Yet Another Skilled Nursing Home Case.
One of our sidebar categories is "Prompt payment" referring to statutory provisions applying to consumer and employment cases requiring the drafting party to promptly pay arbitration fees and costs or waive its right to arbitrate. But California case law, upon which the next case relied, also provides that in circumstances where a party is unable to pay, it may petition the court to have the counterparty choose between paying the expenses in arbitration or litigating in court. That's what happened in Jimmy Hang v. RG Legacy I, LLC, et al., G061265 (4/3 2/7/23) (Motoike, Goethals, Sanchez).
"Citing Roldan v. Callahan & Blaine (2013) 219 Cal.App.4th 87 (Roldan), the trial court found Daniel [plaintiff] was indigent at the time of his death and granted the petition to compel arbitration on the condition that, within 15 days, the RG Legacy parties agree to pay all arbitration fees and costs, else waive the right to arbitrate the matter." RG Legacy appealed rather than pay fees and costs, and the Court of Appeal affirmed the trial court's order.
Note that the named plaintiff is "Jimmy Hang." One twist is that the alleged victim of elder abuse and nursing home negligence, plaintiff Daniel Hang, was dead. He had been indigent, and his estate lacked assets. The remaining plaintiffs, Jimmy Hang and Daniel's widow, dropped their wrongful death suit, eliminating the issue of whether they had assets. Jimmy continued in the lawsuit solely as successor to Daniel, i.e., as successor to an indigent.

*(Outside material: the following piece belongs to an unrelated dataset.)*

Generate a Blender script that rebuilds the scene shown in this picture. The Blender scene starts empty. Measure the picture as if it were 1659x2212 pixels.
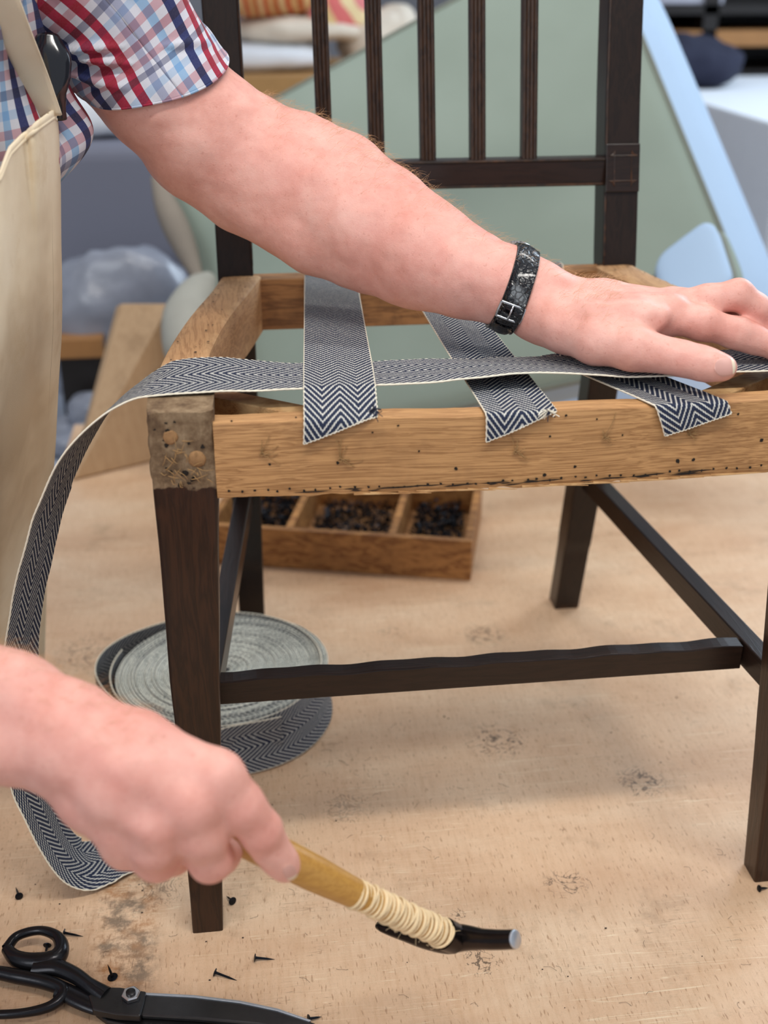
import bpy, math, random
import numpy as np
from mathutils import Vector, Matrix

# ------------------------------------------------------------------ camera, world, lights, exposure
scn = bpy.context.scene
COL = scn.collection
CAM = dict(x=-.1858, y=-.7412, z=.7145, yaw=.1235, pitch=.4347, f=2561.44)
cam_data = bpy.data.cameras.new('camera')
cam = bpy.data.objects.new('camera', cam_data); COL.objects.link(cam)
cam.location = (CAM['x'], CAM['y'], CAM['z'])
cam.rotation_euler = (math.pi/2-CAM['pitch'], 0, -CAM['yaw'])
cam_data.sensor_fit = 'HORIZONTAL'; cam_data.sensor_width = 36
cam_data.lens = CAM['f']/1659*36
cam_data.clip_start = .02; cam_data.clip_end = 60
cam_data.dof.use_dof = True; cam_data.dof.focus_distance = .90; cam_data.dof.aperture_fstop = 6.5
scn.camera = cam
scn.view_settings.view_transform = 'Standard'
scn.view_settings.look = 'None'
scn.view_settings.gamma = 1
scn.view_settings.use_curve_mapping = False
scn.view_settings.exposure = 0.12

world = bpy.data.worlds.new('world'); scn.world = world; world.use_nodes = True
world.node_tree.nodes['Background'].inputs[0].default_value = (.80, .88, 1.0, 1)
world.node_tree.nodes['Background'].inputs[1].default_value = .48

def area(name, loc, target, sx, sy, power, col):
    l = bpy.data.lights.new(name, 'AREA'); l.shape = 'RECTANGLE'; l.size = sx; l.size_y = sy
    l.energy = power; l.color = col
    o = bpy.data.objects.new(name, l); COL.objects.link(o); o.location = loc
    o.rotation_euler = (Vector(target)-Vector(loc)).to_track_quat('-Z', 'Y').to_euler()
    return o
area('ceiling_tube_near', (.1, -.65, 2.1), (0, .1, 0), 1.5, .14, 23, (1, .96, .9))
area('ceiling_tube_mid', (.2, .9, 2.2), (0, .5, 0), 1.6, .16, 15, (1, .96, .9))
area('window_right', (2.6, 2.2, 1.7), (0, .6, .2), 1.6, 1.5, 60, (.72, .86, 1))
area('window_left_front', (-1.9, -2.0, 1.9), (0, .2, .2), 1.4, 1.4, 26, (.9, .95, 1))

# ------------------------------------------------------------------ measuring helpers (turn a measured direction and distance into a point)
cyw, syw = math.cos(CAM['yaw']), math.sin(CAM['yaw']); cpt, spt = math.cos(CAM['pitch']), math.sin(CAM['pitch'])
FW = np.array([syw*cpt, cyw*cpt, -spt]); RT = np.array([cyw, -syw, 0.]); UP = np.cross(RT, FW)
C0 = np.array([CAM['x'], CAM['y'], CAM['z']])
def ray(px, py): return FW+RT*(px-829.5)/CAM['f']-UP*(py-1106)/CAM['f']
def D(px, py, d): return C0+ray(px, py)*d
def PZ(px, py, z): r = ray(px, py); return C0+r*(z-C0[2])/r[2]
def PY(px, py, y): r = ray(px, py); return C0+r*(y-C0[1])/r[1]
rng = np.random.RandomState(7)

# ------------------------------------------------------------------ object helpers
def wl(o):
    v = Vector((0, 0, 0))
    while o: v += o.location; o = o.parent
    return v
def thing(name, loc, label=None, cat=None, group=None):
    o = bpy.data.objects.new(name, None); COL.objects.link(o); o.location = loc; o.empty_display_size = .05
    if label: o['label'] = label
    if cat: o['category'] = cat
    if group: o['group'] = group
    return o
def tag(o, label=None, cat=None, group=None, kind=None):
    if label: o['label'] = label
    if cat: o['category'] = cat
    if group: o['group'] = group
    if kind: o['kind'] = kind
    return o
def obj(name, verts, faces, mats, parent=None, uvs=None, smooth=True, midx=None, label=None, kind=None):
    """verts in world coordinates"""
    me = bpy.data.meshes.new(name)
    v = np.asarray(verts, dtype=np.float32).reshape(-1, 3)
    me.from_pydata(v.tolist(), [], faces if isinstance(faces, list) else faces.tolist())
    if not isinstance(mats, (list, tuple)): mats = [mats]
    for m in mats: me.materials.append(m)
    if midx is not None: me.polygons.foreach_set('material_index', np.asarray(midx, dtype=np.int32))
    if uvs is not None:
        ul = me.uv_layers.new(name='UVMap')
        li = np.empty(len(me.loops), dtype=np.int32); me.loops.foreach_get('vertex_index', li)
        ul.data.foreach_set('uv', np.asarray(uvs, dtype=np.float32)[li].ravel())
    me.polygons.foreach_set('use_smooth', np.full(len(me.polygons), smooth))
    me.update()
    o = bpy.data.objects.new(name, me); COL.objects.link(o)
    if parent is not None:
        o.parent = parent; o.location = -wl(parent)
    if label: o['label'] = label
    if kind: o['kind'] = kind
    return o
def sharp(o, ang=35):
    me = o.data
    me.polygons.foreach_set('use_smooth', np.ones(len(me.polygons), dtype=bool))
    me.set_sharp_from_angle(angle=math.radians(ang))
    return o
def bevel(o, w=.001, seg=2):
    m = o.modifiers.new('bevel', 'BEVEL'); m.width = w; m.segments = seg; m.limit_method = 'ANGLE'; m.angle_limit = math.radians(40)
    m.harden_normals = False
    return o
def nz(p, s, seed=0.):
    """cheap smooth value noise on an array of points, -1..1"""
    q = np.asarray(p)/s+seed*17.31
    i = np.floor(q).astype(np.int64); f = q-i; f = f*f*(3-2*f); r = 0
    for a in (0, 1):
        for b in (0, 1):
            for c in (0, 1):
                h = (i[..., 0]+a)*374761393+(i[..., 1]+b)*668265263+(i[..., 2]+c)*1442695041
                h = (h ^ (h >> 13))*1274126177 & 0x7fffffff
                h = ((h ^ (h >> 16)) & 0xffff)/32767.5-1
                r = r+h*(f[..., 0] if a else 1-f[..., 0])*(f[..., 1] if b else 1-f[..., 1])*(f[..., 2] if c else 1-f[..., 2])
    return r
def norm(v): v = np.asarray(v, float); return v/(np.linalg.norm(v, axis=-1, keepdims=True)+1e-12)
def grid_faces(n, m, wrap_m=False, off=0):
    """n rows x m columns"""
    i = np.arange(n-1)[:, None]; j = np.arange(m if wrap_m else m-1)[None, :]
    a = i*m+j; b = i*m+(j+1) % m
    return (np.stack([a, b, b+m, a+m], -1).reshape(-1, 4)+off)
def spline(pts, n):
    """Catmull-Rom resample, pts (k,d)"""
    P = np.asarray(pts, float); k = len(P)
    P = np.vstack([2*P[0]-P[1], P, 2*P[-1]-P[-2]])
    t = np.linspace(0, k-1-1e-9, n); i = t.astype(int); f = (t-i)[:, None]
    p0, p1, p2, p3 = P[i], P[i+1], P[i+2], P[i+3]
    return .5*(2*p1+(p2-p0)*f+(2*p0-5*p1+4*p2-p3)*f*f+(3*p1-p0-3*p2+p3)*f**3)
def arclen(P): return np.concatenate([[0], np.cumsum(np.linalg.norm(np.diff(P, axis=0), axis=1))])
def even(P, n):
    P = spline(P, max(n*3, 60)); s = arclen(P); t = np.linspace(0, s[-1], n)
    return np.stack([np.interp(t, s, P[:, k]) for k in range(P.shape[1])], 1)
def frames(P, up=(0, 0, 1)):
    T = norm(np.gradient(P, axis=0)); N = np.zeros_like(P)
    n = np.asarray(up, float); n = n-T[0]*(n@T[0])
    if np.linalg.norm(n) < 1e-4: n = np.array([1., 0, 0]); n = n-T[0]*(n@T[0])
    for k in range(len(P)):
        n = n-T[k]*(n@T[k]); n = n/np.linalg.norm(n); N[k] = n
    return T, N, np.cross(T, N)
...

COMMENT: California case law has developed so that the contractual right to arbitrate can be trumped by the right to a forum of the indigent plaintiff unable to pay for arbitration. The leading cases relied upon in Jimmy Hang v. RG Legacy are Roldan and Weiler v. Marcus & Millichap Real Estate Investment Services, Inc., 22 Cal.App.5th 970 (2018) (Weiler). We have posted about Roldan on 8/28/13 and about Weiler on 5/1/18. The party who questions whether the indigent party really has assets could petition the court to conduct limited discovery on the issue. Apparently that was not done in the Jimmy Hang case.